That is about double the number of tiles that were damaged during the Discovery mission two months earlier.
The tiles, which shield the orbiter from heat during its fiery plunge into the atmosphere, were deeply pitted and gouged during takeoff and one tile was completely knocked off, Malone said. The five Atlantis astronauts used the orbiter’s robot arm to inspect the damage during the flight and concluded that the tiles would not cause problems during re-entry, NASA officials said.
Satellite Launching
Atlantis landed Tuesday at Edwards Air Force Base at 3:36 p.m. after a four-day mission in which the crew is believed to have launched a $500-million radar-imaging satellite that will be used to spy on the Soviet Union.
A post-flight inspection showed no heat damage in the area of the missing tile, Malone said. On Wednesday, NASA crews at Edwards were servicing Atlantis and preparing to bolt it piggyback onto a Boeing 747 jumbo jet for a two-day flight back to Cape Canaveral in Florida beginning Sunday, with a stop at Kelly Air Force Base in San Antonio.
The repair of the tiles is not expected to delay Atlantis’ next mission, the April 28 launch of the Magellan spacecraft to Venus.
The five astronauts flew home to Houston on Tuesday night and took Wednesday off to be with their families before beginning a debriefing by officials from NASA and the Air Force, which sponsored the flight.

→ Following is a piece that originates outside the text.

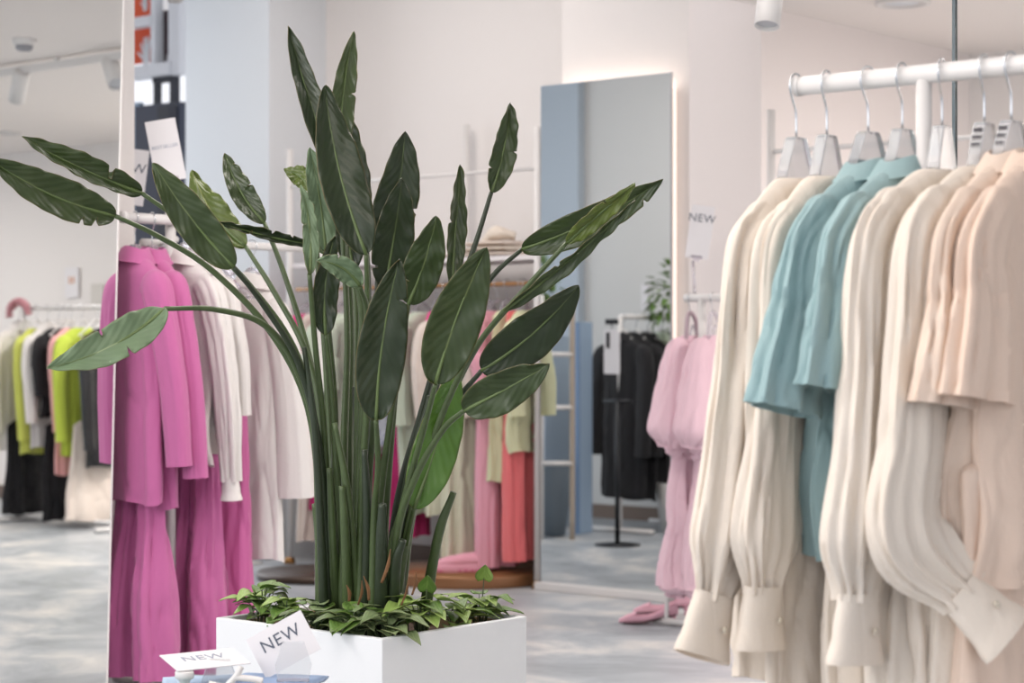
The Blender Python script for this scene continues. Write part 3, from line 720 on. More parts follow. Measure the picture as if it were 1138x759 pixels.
def fore(name, label, x, seed, mat, L, sl, cf, rot=0, sh=.155, lean=.10, hem=None, amp=.013, coll=True, gather=.006, z0=-.155, w=1.0, kick=0, fwd=0):
    g = thing(name, label, 'shirt' if 'shirt' in name else 'blouse', bfore(x), ROT_V+rot)
    body('body', mat, g, L, sh, hem or sh+.03, .03, .05, .055, z0, .07, amp, 6, seed)
    zs = z0-.07; s_ = sh-.008
    for sg in (-1, 1):
        pth = [(sg*(s_-.08), 0, z0-.056), (sg*(s_-.03), -.001, z0-.088), (sg*(s_+.012), -.003, z0-.142), (sg*(s_+lean*.35), -.006, zs-.05-sl*.30), (sg*(s_+lean*.6), -.01, zs-.03-sl*.56), (sg*(s_+lean*.9), -.012, zs-.01-sl*.82), (sg*(s_+lean+kick), -.01+fwd, zs-sl)]
        rr = [.030, .046, .055, .060, .066, .076, .038] if gather else [.030, .048, .060, .068, .074, .078, .082]
        sleeve(mat, g, pth, [q*w for q in rr], [q*(.62-.17*min(1, k/2))*w for k, q in enumerate(rr)], seed+sg*3, .0095, 6, cf, gather)
    if coll: collar(mat, g, .056, z0, .022, .026, True)
    return g
fore('linen_shirt', 'cream long sleeved linen shirt at the left end of the thick rail', 889, 11, ECRU, .80, .60, (.052, .085, .030), .0, lean=.10, kick=.02, coll=False)
fore('linen_shirt', 'cream long sleeved linen shirt pressed between the first one and the teal shirt', 922, 22, CREAM, .84, .585, (.050, .085, .030), .02, lean=.07, coll=False)
fore('linen_shirt', 'teal short sleeved linen shirt, the left one of the two', 966, 33, TEAL, .60, .30, None, .0, gather=0, sh=.185, lean=.09, hem=.15)
fore('linen_shirt', 'teal short sleeved linen shirt, the right one, with longer body', 1004, 44, TEAL, .66, .27, None, .0, gather=0, sh=.185, lean=.06, hem=.16)
fore('linen_blouse', 'ivory linen blouse with long balloon sleeve right of the teal shirts', 1047, 55, CREAM2, .92, .575, (.052, .09, .03), .0, sh=.20, lean=.08, coll=False, w=1.1)
fore('linen_blouse', 'ivory linen blouse whose bent sleeve ends in a slanting cuff', 1092, 66, CREAM, .90, .56, (.05, .085, .03), .0, sh=.19, lean=.08, kick=-.05, coll=False, w=1.1, fwd=-.07)
fore('linen_shirt', 'pale peach short sleeved linen shirt with a standing collar', 1122, 77, PEACH, .62, .29, None, .0, gather=0, sh=.175, lean=.05, amp=.014)
fore('linen_shirt', 'pale peach short sleeved linen shirt cut by the right edge of the photo', 1152, 88, PEACH2, .62, .28, None, .0, gather=0, sh=.17, lean=.05, amp=.014)
# long cream pieces hanging lower between the shirts
def skirt(name, label, x, seed, mat, L, z0, w, hem, amp=.02, rot=0, cat=None, dv=0, nf=8):
    g = thing(name, label, cat or name.replace('_', ' '), bfore(x)+V*dv, ROT_V+rot)
    body('skirt_body', mat, g, L, w, hem, .04, .07, w*.9, z0, .01, amp, nf, seed)
    return g
skirt('linen_trousers', 'cream linen trousers seen low between the first two long sleeves', 902, 5, CREAM2, .62, -.80, .15, .17, .018, .05, 'trousers', .03)
skirt('linen_skirt', 'cream pleated linen skirt showing under the teal shirts', 985, 6, ECRU, .72, -.62, .17, .24, .02, 0, 'skirt', .02, 10)
skirt('linen_skirt', 'ivory linen skirt under the bent sleeve of the ivory blouse', 1068, 7, CREAM2, .6, -.75, .2, .25, .02, 0, 'skirt')
skirt('linen_skirt', 'cream linen skirt below the left peach shirt', 1112, 8, CREAM, .75, -.6, .19, .24, .02, 0, 'skirt')
skirt('linen_trousers', 'peach linen trousers below the peach shirt at the right edge', 1142, 9, PEACH2, .75, -.6, .2, .24, .02, 0, 'trousers')
# =================================================== left rack with the pink suits
LU = 5.06
LZ = 1.53
rk = thing('clothes_rack', 'white rail rack at the left carrying the pink suits and white shirts', 'clothes rack', W(LU, 4.5, 0)); o = rk.location
v0, v1 = v_at(137, LU), v_at(217, LU)
MB().tube([W(LU, v_at(233, LU), LZ-.07), W(LU, 4.95, LZ-.07)], .013, 16).build('lower_rail', WHITE_METAL, rk, o)
MB().tube([W(LU, v0, LZ), W(LU, v_at(230, LU), LZ)], .0165, 20).build('rail', WHITE_METAL, rk, o)
MB().lathe([(0, 0), (.019, 0), (.019, .014), (0, .014)], W(LU, v0-.008, LZ), 20, (U, Z, V)).build('end_cap', WHITE_METAL, rk, o)
vp = v_at(194, LU)
MB().tube([W(LU+.02, vp, LZ+.09), W(LU+.02, vp, .03)], .017, 20).build('post', WHITE_METAL, rk, o)
MB().tube([W(LU, 4.93, LZ-.07), W(LU, 4.93, .03)], .014, 20).build('post', WHITE_METAL, rk, o)
MB().tube([W(LU+.3, v_at(158, LU+.3), LZ-.06), W(LU+.3, v_at(183, LU+.3), LZ-.06)], .0165, 20).build('side_arm', WHITE_METAL, rk, o)
MB().tube([W(LU+.02, vp+.02, LZ-.06), W(LU+.3, v_at(183, LU+.3)-.01, LZ-.06)], .012, 16).build('side_arm', WHITE_METAL, rk, o)
MB().tube([W(LU-.2, vp, .02), W(LU+.3, vp, .02)], .014, 16).build('foot', WHITE_METAL, rk, o)
def lpos2(x): return W(LU, v_at(x, LU), LZ-.07)
def lpos(x): return W(LU, v_at(x, LU), LZ)
LR = ROT_U
def top(name, label, cat, pos, rot, seed, mat, L, sh, hem, sl, amp=.006, t=.04, ht=.045, coll=True, lap=False, cf=None, gather=0, srx=None, group=None, drop=.05, sleeves=(-1, 1), waist=None, bend=0, z0=-.128, nf=4, tilt=0):
    g = thing(name, label, cat, pos, rot, group)
    body('body', mat, g, L, sh, hem, t, ht, .06, z0, drop, amp, nf, seed, waist)
    for sg in sleeves:
        zs = z0-drop; rr = srx or [.05, .062, .058, .054, .05]
        sleeve(mat, g, [(sg*(sh-.045), 0, zs-.036), (sg*(sh+.0), -.002, zs-.062), (sg*(sh+.028), -.012, zs-.18), (sg*(sh+.036+bend*.6), -.03, zs-sl*.6), (sg*(sh+.034+bend), -.045, zs-sl)], rr, [q*.72 for q in rr], seed+sg, .004 if not gather else .008, 4, cf, gather)
    if coll: collar(mat, g, .062, z0, .034, .034)
    return g
j1 = top('blazer', 'orchid pink blazer, the front one, beside the mirror edge', 'blazer', lpos(150), LR-.22, 3, PINK, .77, .15, .165, .60, .005, .045, .05, waist=.155, bend=.03)
hanger('clear plastic hanger inside the front pink blazer', lpos(150), LR-.22, 'clear', 'clear hangers on the left rack', True, .15)
# centre back seam and vent of the front blazer
MB().tube([(.0, -.050, -.2), (.0, -.054, -.5), (.0, -.058, -.86)], .0012, 6, 20).build('back_seam', plain('seam pink', (150, 74, 122), .8), j1)
j2 = top('blazer', 'orchid pink blazer, the second one, just behind the front blazer', 'blazer', lpos(169), LR-.22, 4, PINK, .79, .145, .16, .64, .005, .045, .05, waist=.15, bend=.03)
hanger('clear plastic hanger inside the second pink blazer', lpos(169), LR-.22, 'clear', 'clear hangers on the left rack', True, .15)
t1 = thing('wide_trousers', 'orchid pink wide leg trousers nearest the mirror edge, hanging almost to the floor', 'trousers', lpos(156), LR-.0)
legs(PINK, t1, .755, .10, .135, -.70, .03, .075, 5, .012)
t2 = thing('wide_trousers', 'orchid pink wide leg trousers right behind, beside the planter', 'trousers', lpos(216), LR-.0)
legs(PINK, t2, .80, .10, .12, -.66, .03, .07, 9, .012)
top('cotton_shirt', 'white button cuff shirt hanging between the pink blazer and pink slip dress', 'shirt', lpos(204), LR-.1, 6, WHITE, .66, .14, .16, .66, .007, cf=(.034, .06, .03), gather=.002, srx=[.045, .055, .052, .05, .035], bend=.02)
hanger('clear hanger of the white shirt left of the slip dress', lpos(204), LR-.1, 'plastic', 'clear hangers on the left rack')
top('cotton_shirt', 'thin white blouse partly covered by the shirt with button cuffs', 'blouse', lpos(222), LR-.1, 16, WHITE, .62, .13, .15, .45, .007, srx=[.045, .055, .05, .045, .04])
hanger('clear hanger behind the leaf on the left rack', lpos(222), LR-.1, 'plastic', 'clear hangers on the left rack')
sd = thing('slip_dress', 'orchid pink satin slip dress with thin straps between white shirts', 'dress', lpos2(246), LR+.1)
body('dress_body', SATIN, sd, 1.14, .085, .15, .03, .07, .08, -.26, .02, .014, 6, 12, solid=.0015)
for sg in (-1, 1):
    MB().tube([(sg*.06, -.03, -.27), (sg*.058, -.012, -.2), (sg*.055, 0, -.125), (sg*.058, .02, -.2), (sg*.06, .03, -.27)], [.004, .004], 8, 24).build('strap', SATIN, sd)
body('draped_neckline', SATIN, sd, .09, .088, .092, .036, .04, .08, -.255, .01, .012, 5, 13)
hanger('clear hanger of the pink slip dress', lpos2(246), LR+.1, 'plastic', 'clear hangers on the left rack', True, .12)
hanger('empty clear hanger leaning between the white shirt and slip dress', lpos2(238), LR+.4, 'plastic', 'clear hangers on the left rack', True, .15)
top('long_shirt', 'long white shirt dress with wide sleeve at the right end of left rack', 'shirt dress', lpos2(280), LR+.1, 26, WHITE, .92, .105, .135, .66, .008, srx=[.04, .055, .06, .066, .075], bend=.01, coll=True)
hanger('clear hanger of the long white shirt dress', lpos2(280), LR+.1, 'plastic', 'clear hangers on the left rack', True, .1)
def card(name, label, c, wv_, hv_, w, h, txt, size, stem=None, pale=False, loc=(0, 0), origin_bottom=True, rot=0, th=.0018, holder=True):
    """c centre; wv_ width direction, hv_ height direction"""
    t = thing(name, label, 'sign'); basis(t, c, wv_, hv_)
    MB().box((0, 0, 0), (w, th, h)).build('card', CARD, t, smooth=False)
    if txt: text_mesh('lettering', txt, size, INK2 if pale else INK, t, (loc[0], -th*.5-.0004, loc[1]), (PI/2, rot, 0), space=1.08)
    if holder:
        MB().box((0, -.003, -h/2+.006), (w*.5, .004, .012)).box((0, .003, -h/2+.006), (w*.5, .004, .012)).box((0, 0, -h/2-.006), (w*.3, .01, .014)).build('card_clip', CLEARP, t, smooth=False, bevel=.001)
    if stem: MB().tube([(0, 0, -h/2-.01), (0, 0, -h/2-stem)], .004, 10).build('stem', WHITE_METAL, t)
    return t
c = at(184, 167, 6.52); card('sign_card', 'tilted white BESTSELLER sign card above the pink suits', c, (1, .2, .19), (-.33, 0, 1), .098, .20, 'BESTSELLER', .0155, None, True, (0, .012))
MB().tube([at(191, 203, 6.52)-c*0, at(194, 216, 6.52)], .004, 8).build('sign_stem', WHITE_METAL, rk, o)
c = at(143, 196, 7.25); card('sign_card', 'white sign card half hidden by the pillar strip, showing a grey letter W', c, (1, .2, -.12), (.25, 0, 1), .125, .20, 'NEW', .05, .25, False, (-.002, .03), rot=0)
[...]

NASA officials have formed an assessment team to try to determine what caused the damage to the tiles. A preliminary viewing of videotapes of the Friday morning launch show an unknown object flying away from the right-hand side of the orbiter’s nose, where the damage was mostly localized, seconds after the orbiter separated from its two solid-rocket boosters.
The object may have been insulation from the shuttle’s external fuel tank or cork insulation from the right-side booster but “we’re not going to go out and speculate right now,” said Conrad Nagel, the engineer in charge of Atlantis’ launch processing.